SMOKE & MIRRORS
As an old custom in Corrientes Avenue, the viewer is constantly subjected to unmistakable signs that tell their passage through the right place. The timing also is right. Each establishment has its own way of drawing attention, inviting us to a new adventure. In reality the mechanisms are, and will be the same here and in any other in entertainment strip around the world.
In Corrientes, the buildings lose their architectural identity, as they become a backdrop and support to their temporary exteriors. Great neon signs, fake facades with historic reminiscence, ingenious trompe l'oeil that rely on partial darkness, large queues to enter an empty club, any trick is useful to draw our attention.
Smoke and Mirrors confronts the viewer that walks down the street as a great summary of the mechanisms of seduction. It also make a parody of the sad side of show bussines: The exclusion; the show is not for everyone, if the illusion is – It’s even public.

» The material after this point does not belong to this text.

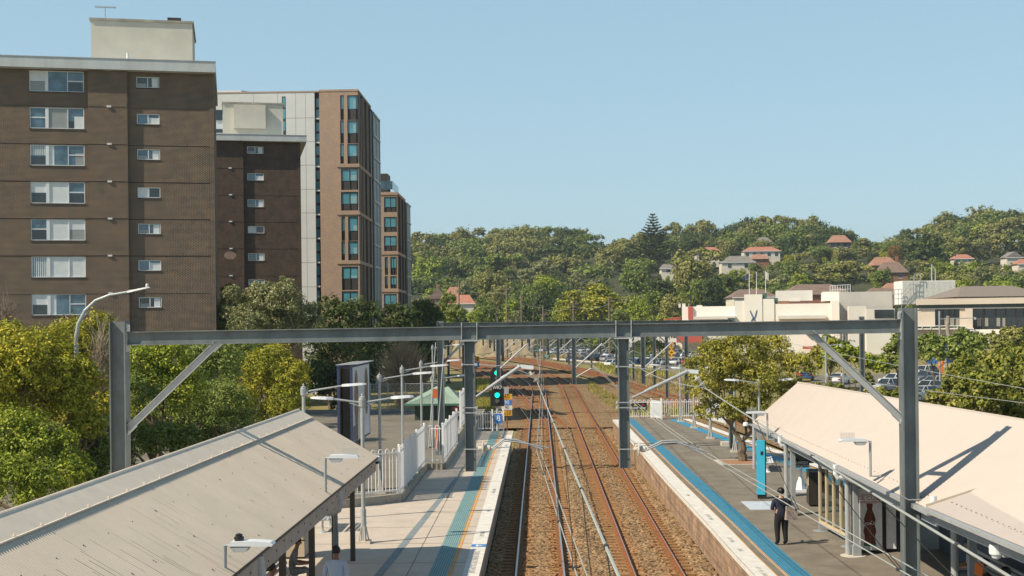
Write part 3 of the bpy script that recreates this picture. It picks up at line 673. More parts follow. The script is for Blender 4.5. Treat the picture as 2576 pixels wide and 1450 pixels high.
for k in range(420):   # dark run-off streaks that start at the screws and at the eave
    y = random.uniform(12, 37.3); d1 = _L - .01; L = random.choice((.12, .2, .25, .35, .35, .9)) * random.uniform(.6, 1.2); w = random.uniform(.006, .016)
    d0 = d1 - L
    if k % 7 == 0: d0, d1 = (lambda q: (q, q + random.uniform(.3, 1.0)))(random.uniform(.6, 1.4))
    y0 = round(y / 0.076) * 0.076 - 0.019
    b.quad((RX_+sx*d0, y0, (RZ_+.005)+sz*d0-.008), (RX_+sx*d1, y0, (RZ_+.005)+sz*d1-.008), (RX_+sx*d1, y0+w, (RZ_+.005)+sz*d1-.008), (RX_+sx*d0, y0+w, (RZ_+.005)+sz*d0-.008))
b.build('rust_streak', mat('dark_runoff_stain', (.16, .13, .10), var=.2), rf, world=True)['kind'] = 'stuff'
b = MB(); b.box(-4.76, -4.72, 8, 37.6, 3.62, 3.97); b.box(-8.9, -4.76, 37.55, 37.6, 3.6, 3.9); b.build('fascia', M['fascia'], t, world=True)
b = MB(); b.box(-4.72, -4.63, 8, 37.6, 3.995, 4.025); b.build('gutter', M['black'], t, world=True)  # black strip painted in for the shadow gap between roof edge and fascia
b = MB()
for k in range(40): b.lathe([(.02, 0), (.02, .012)], 6, (-4.72, 10 + k * .7, 3.79 + .06 * ((k % 3) - 1)), 'x')
b.build('fascia_bolt', M['black'], t, world=True)['kind'] = 'stuff'
for y in (37.3, 34.0, 30.6, 27.1, 23.6, 20.1):
    b = MB(); b.box(-5.43, -5.30, y - .065, y + .065, ZP, 3.75); b.build('column', M['darkcol'], t, world=True)
    b = MB(); b.bar((-5.36, y, 3.7), (-4.8, y, 3.85), .05, .12); b.bar((-5.36, y, 3.7), (-8.0, y, 3.7), .05, .14); b.build('rafter', M['darkcol'], t, world=True)
b = MB(); b.tube([(-5.18, 33.0, 1.1), (-5.18, 33.0, 2.6)], .075, 10); b.tube([(-5.18, 33.0, 2.6), (-5.18, 33.0, 3.7)], .06, 10); b.build('service_pipe', M['steel'], t, world=True)
for y in (30.6, 21.9):
    b = MB(); b.tube([(-4.74, y, 3.93), (-4.70, y, 3.62), (-4.74, y, 3.50), (-4.85, y, 3.44), (-5.2, y, 3.44)], .09, 12); b.build('downpipe', M['steel_lt'], t, world=True)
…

At first sight, it hides any trace of fun or exciting activity. However, the large windows covered with paint, lets through traces of light and visual evidence of space that automatically attract our curiosity. It’s the negation and the insinuation that makes you want to know what is happening in there, through that painted facade reminiscent of a store in process of being remodeled. Lights and smoke. Sound waves that collide against the window, which vibrates and draws even more attention. It is the excuse of an unfinished work that serves as a Machiavellian, confusing marquee. A great device that does not sell anything, it is covered and leads to doubts and expectations. A big smokescreen, container for machines that generate light and noise. From inside, the piece is crystal clear. It consists of a cluster of objects that take advantage of the almost zero visibility outside, curiously choreographed. Useless and shameless from the inside
Through collections of objects and materials of daily use, Santiago Taccetti defines various aspects of our current society. These elements, apparently so far apart from each other, are able to define a specific situation, taking into account their multiple references to make a careful reading. In these sets there are hints to different universes that coexist with the same status, politics and pop in particular.
A VW Beetle manufactured in Brazil was never an exact copy of its German equivalent, nor of the Mexican model. Not even a single model of shoes manufactured in China or Korea. Nor is the phenomenon of the popular acceptance of the Rolling Stones in Argentina in relation to other countries and how it has developed over the years. It is subtle, absurd if you will, but we talk about different landscapes generated by universal elements apparently identical.
Taccetti looks through these generic elements to explain a situation, squeezing all aspects of object-apparently anonymous- that tells us something about context or identity. Looking for accidents or small scars in the global, nothing is exactly the same when it shifts from place to place and it those small details that conform the discourse of his work.